The Pursuit of Happiness, or is it something else?

Pursuit of Happiness

When you ask people what they really want in life I expect many people would answer, "To be happy." This desire has been so central to the western mindset that the founders of America decided that "life, liberty and the pursuit of happiness" was an "unalienable right."

This pursuit has been the deciding factor of so many choices in our life. We have gotten married and divorced looking for happiness. Had children and given them up looking for happiness. Devoted ourselves to careers and quit careers looking for happiness. Gone on strict no-carb, no-sugar, no-meat, no-identifiable food diets as well as binge-eaten ice cream sandwiches wrapped in bacon dipped in chocolate looking for happiness.

And for a brief time we seem to find what we are looking for. But it is temporary at best and too often unsatisfying. So we try to get more or do something else. We might change our hair-styles, clothes, houses, relationships or just dream about what life might look like a year or two away when the kids are older, the job has changed, the difficulties pass, or the finances have improved.

But the happiness we seek remains unattainable. Why do you suppose this is so?

First off, I think we have confused happiness with contentment. We believe that when we are happy then we will be content so we seek to be happy. But ultimately what we are all looking for is contentment. That deep sense of satisfaction and fulfillment. We will only rest when we find it.

But we have made the grave mistake of believing that this world can ever truly offer it. King Solomon's book Ecclesiastics is a prime example of this. He sought contentment through riches, fame, property, beauty, freedom, power, relationships, entertainment only to come to the realisation that it is futile, like trying to capture the wind in a jar.

But where Solomon failed, the Apostle Paul however succeeded because he had a very different approach. In his letter to the Philippians, a letter he wrote while imprisoned in Rome, Paul writes,

"For I have learned to be content whatever the circumstances. I know what it is to be in need, and I know what it is to have plenty. I have learned the secret of being content in any and every situation, whether well fed or hungry, whether living in plenty or in want. I can do all this through him who gives me strength." (Philippians 4:11-13)

Paul had learned the secret to being content, regardless of the situation, the circumstances, the trouble, the pressures around him. That secret was in looking to Jesus to provide the contentment he, and we, need.

Contentment=Reality-Expectations

Let's explain it another way. Think of contentment being a function of your reality minus your expectations.

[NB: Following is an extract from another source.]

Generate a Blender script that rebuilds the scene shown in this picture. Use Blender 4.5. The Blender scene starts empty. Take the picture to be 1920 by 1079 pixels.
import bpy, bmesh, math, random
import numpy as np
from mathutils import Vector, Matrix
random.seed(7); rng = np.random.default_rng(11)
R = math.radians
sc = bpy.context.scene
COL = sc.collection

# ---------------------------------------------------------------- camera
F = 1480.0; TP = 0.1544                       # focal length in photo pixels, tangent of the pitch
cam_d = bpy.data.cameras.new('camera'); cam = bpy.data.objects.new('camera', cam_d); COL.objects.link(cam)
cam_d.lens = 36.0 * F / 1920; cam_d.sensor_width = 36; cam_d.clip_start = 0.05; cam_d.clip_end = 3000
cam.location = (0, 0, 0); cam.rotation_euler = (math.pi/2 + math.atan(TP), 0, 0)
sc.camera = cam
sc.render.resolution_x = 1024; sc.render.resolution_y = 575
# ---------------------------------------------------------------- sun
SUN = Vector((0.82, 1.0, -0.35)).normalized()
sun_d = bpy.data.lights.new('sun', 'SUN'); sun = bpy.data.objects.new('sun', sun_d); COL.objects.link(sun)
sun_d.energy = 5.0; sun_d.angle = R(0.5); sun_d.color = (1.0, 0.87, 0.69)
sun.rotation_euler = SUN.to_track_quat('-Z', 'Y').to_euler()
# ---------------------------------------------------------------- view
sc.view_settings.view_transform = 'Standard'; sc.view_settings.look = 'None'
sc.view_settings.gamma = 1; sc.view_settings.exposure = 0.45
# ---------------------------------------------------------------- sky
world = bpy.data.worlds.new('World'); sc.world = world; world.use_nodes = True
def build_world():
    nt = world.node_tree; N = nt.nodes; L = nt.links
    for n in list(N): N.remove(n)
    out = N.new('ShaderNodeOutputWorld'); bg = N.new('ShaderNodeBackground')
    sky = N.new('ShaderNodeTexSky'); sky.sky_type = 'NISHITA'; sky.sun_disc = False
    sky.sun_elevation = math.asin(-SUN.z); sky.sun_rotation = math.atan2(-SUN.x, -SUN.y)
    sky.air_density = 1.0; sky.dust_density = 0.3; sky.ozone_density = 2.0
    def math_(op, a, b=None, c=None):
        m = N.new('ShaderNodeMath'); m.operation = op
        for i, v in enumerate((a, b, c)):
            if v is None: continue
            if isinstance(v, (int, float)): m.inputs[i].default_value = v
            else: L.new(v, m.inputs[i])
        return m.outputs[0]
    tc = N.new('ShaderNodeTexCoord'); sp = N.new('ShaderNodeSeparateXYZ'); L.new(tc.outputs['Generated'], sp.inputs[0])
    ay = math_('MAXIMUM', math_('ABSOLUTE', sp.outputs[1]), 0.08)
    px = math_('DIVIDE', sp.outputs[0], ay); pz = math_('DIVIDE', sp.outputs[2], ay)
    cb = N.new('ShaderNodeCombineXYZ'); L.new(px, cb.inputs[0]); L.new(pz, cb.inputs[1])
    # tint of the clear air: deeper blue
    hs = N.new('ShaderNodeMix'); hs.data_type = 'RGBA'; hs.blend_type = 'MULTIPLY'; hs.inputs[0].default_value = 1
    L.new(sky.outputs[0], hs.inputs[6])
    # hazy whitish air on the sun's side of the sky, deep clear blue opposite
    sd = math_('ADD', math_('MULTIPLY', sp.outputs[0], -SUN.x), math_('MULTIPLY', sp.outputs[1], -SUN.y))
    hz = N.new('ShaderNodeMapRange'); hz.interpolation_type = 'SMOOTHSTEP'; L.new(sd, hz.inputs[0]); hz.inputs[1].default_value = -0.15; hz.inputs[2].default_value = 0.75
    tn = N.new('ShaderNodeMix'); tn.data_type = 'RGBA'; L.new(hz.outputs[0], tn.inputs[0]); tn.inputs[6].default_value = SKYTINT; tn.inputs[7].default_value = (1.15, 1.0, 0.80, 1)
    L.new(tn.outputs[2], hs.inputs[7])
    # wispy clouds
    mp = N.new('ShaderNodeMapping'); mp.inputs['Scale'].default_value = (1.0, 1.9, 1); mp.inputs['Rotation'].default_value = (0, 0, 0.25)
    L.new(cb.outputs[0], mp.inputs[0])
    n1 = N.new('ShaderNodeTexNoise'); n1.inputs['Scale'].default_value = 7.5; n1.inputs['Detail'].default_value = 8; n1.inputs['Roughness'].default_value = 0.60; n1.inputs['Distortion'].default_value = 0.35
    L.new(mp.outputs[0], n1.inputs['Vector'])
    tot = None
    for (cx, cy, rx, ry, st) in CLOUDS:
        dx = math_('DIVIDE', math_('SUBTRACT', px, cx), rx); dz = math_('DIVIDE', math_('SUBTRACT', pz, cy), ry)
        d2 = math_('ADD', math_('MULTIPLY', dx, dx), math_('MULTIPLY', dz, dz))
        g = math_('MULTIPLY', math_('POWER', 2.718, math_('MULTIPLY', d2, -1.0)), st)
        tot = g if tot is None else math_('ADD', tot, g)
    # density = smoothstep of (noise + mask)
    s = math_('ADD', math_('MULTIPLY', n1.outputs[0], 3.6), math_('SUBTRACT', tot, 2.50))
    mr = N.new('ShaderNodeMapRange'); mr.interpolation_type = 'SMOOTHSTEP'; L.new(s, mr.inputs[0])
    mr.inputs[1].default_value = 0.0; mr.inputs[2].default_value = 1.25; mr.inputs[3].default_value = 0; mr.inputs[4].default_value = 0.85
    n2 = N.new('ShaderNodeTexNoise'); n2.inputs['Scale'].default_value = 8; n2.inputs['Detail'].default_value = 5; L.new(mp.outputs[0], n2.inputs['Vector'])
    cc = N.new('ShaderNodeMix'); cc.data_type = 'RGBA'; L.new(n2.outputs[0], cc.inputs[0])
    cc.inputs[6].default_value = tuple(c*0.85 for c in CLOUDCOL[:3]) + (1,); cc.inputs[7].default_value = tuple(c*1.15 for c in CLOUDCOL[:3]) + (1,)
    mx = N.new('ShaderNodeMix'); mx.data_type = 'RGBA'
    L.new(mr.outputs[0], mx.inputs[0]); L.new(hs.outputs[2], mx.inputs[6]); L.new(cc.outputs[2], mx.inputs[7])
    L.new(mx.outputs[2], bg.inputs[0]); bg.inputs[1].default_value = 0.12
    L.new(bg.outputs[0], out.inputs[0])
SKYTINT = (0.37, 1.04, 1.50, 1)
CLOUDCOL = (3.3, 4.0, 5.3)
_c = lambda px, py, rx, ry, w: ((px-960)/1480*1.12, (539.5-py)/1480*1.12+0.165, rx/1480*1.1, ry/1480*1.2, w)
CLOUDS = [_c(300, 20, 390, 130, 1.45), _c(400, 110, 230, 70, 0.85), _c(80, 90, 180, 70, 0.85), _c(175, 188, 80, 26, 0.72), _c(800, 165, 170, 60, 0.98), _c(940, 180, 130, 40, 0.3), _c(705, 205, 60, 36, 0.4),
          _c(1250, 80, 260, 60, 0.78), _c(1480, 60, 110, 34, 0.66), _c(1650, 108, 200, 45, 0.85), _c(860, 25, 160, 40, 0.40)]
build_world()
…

We could write it out as 'Reality - Expectations = Contentment.'

Think of it in terms of a movie you might have seen, a book that you read, or a dinner that you may have tried. If you go in with high expectations, and it fails to deliver, meaning the reality was below what you expected, then you will be disappointed, or discontent, with the movie, book or dinner. But if the reality is greater than the expectations, then we rave at how good it was because we were content in what we found.

We might even write it as 'What you got - What you think you need = Contentment.'

So how does this apply to what Paul wrote to the Philippians? I believe Paul saw what was real and what he had better than most because he knew where to look. Paul realised that his reality, what he had, was based on his relationship to Jesus. Paul was loved, accepted, safe, belonged, protected, provided and cared for by the single most important person in or out of the universe - Jesus Christ. That this same Jesus lived in him and was with him every moment of every day, providing for him the grace and strength for every task Paul was called to face.

When Paul held onto the truth of who he was in Christ and who Christ was in him, he discovered that what he had, his reality, was everything he needed. Thus his reality was much greater than what he might have thought he needed.

So let us learn from Paul, and remember that Jesus is better and greater than anything else. He is greater than your despair, greater than your fears, greater than your failures, greater than your disappointments, greater than your hurts.

The hard part is remembering to focus on our reality and not get distracted by the empty promises from the world of the latest flashy trinkets that guarantees instant, pain free happiness instead. Remember, they are like trying to catch the wind in a jar.